7. Chassis according to Claim 1, wherein the cleats are arranged on the support elements in an exchangeable fashion.

8. Chassis according to Claim 1, wherein the height of the cleats may be adjusted, namely at least within the regions of the support elements with which the cleats contact the ground.

9. Chassis according to Claim 1, wherein the rear of the rear frame is provided with a soil loosening device, the operating width of which essentially corresponds with the width of the support elements.

10. Chassis according to claim 1, wherein the wheel units are provided with bogie axles with wheels of different radii.

11. Chassis according to Claim 1, wherein a front vehicle which is designed as a driving unit is arranged on the front frame.

12. Chassis according to Claim 11, wherein the driving unit is guided such that it may be moved independently on support arches which are connected with wheel swing arms or swing arms of the lift device of the front frame.

13. Chassis according to Claim 11, wherein front vehicle is provided with a crane having a harvester accessory, and that a rear vehicle which is provided with a timber transport device is arranged on the rear frame, whereby the load of both utility devices is transferred directly onto the support units.

14. Chassis according to Claim 13, wherein the crane braces itself on a load bridge which is guided on support arches that are arranged on the swing arms of the lift device of the front frame.

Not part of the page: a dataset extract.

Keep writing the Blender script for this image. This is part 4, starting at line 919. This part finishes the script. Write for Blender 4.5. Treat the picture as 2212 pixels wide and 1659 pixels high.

15. Chassis according to Claim 1, wherein at least upper bearing crossbeams of the front or the rear frame merge into bearing arches, the axes of curvature of which coincide with the pivoting axis of swing arms of the lift device of the corresponding support unit, and that support arches which rest on the bearing arches connected with the swing arms of the lift device of the corresponding support units.

16. Chassis according to Claim 10, wherein the front ends of the rear wheel tie bars are provided with guide plates having webs, and that guide grooves which accommodate and guide the webs are provided on the rear frame.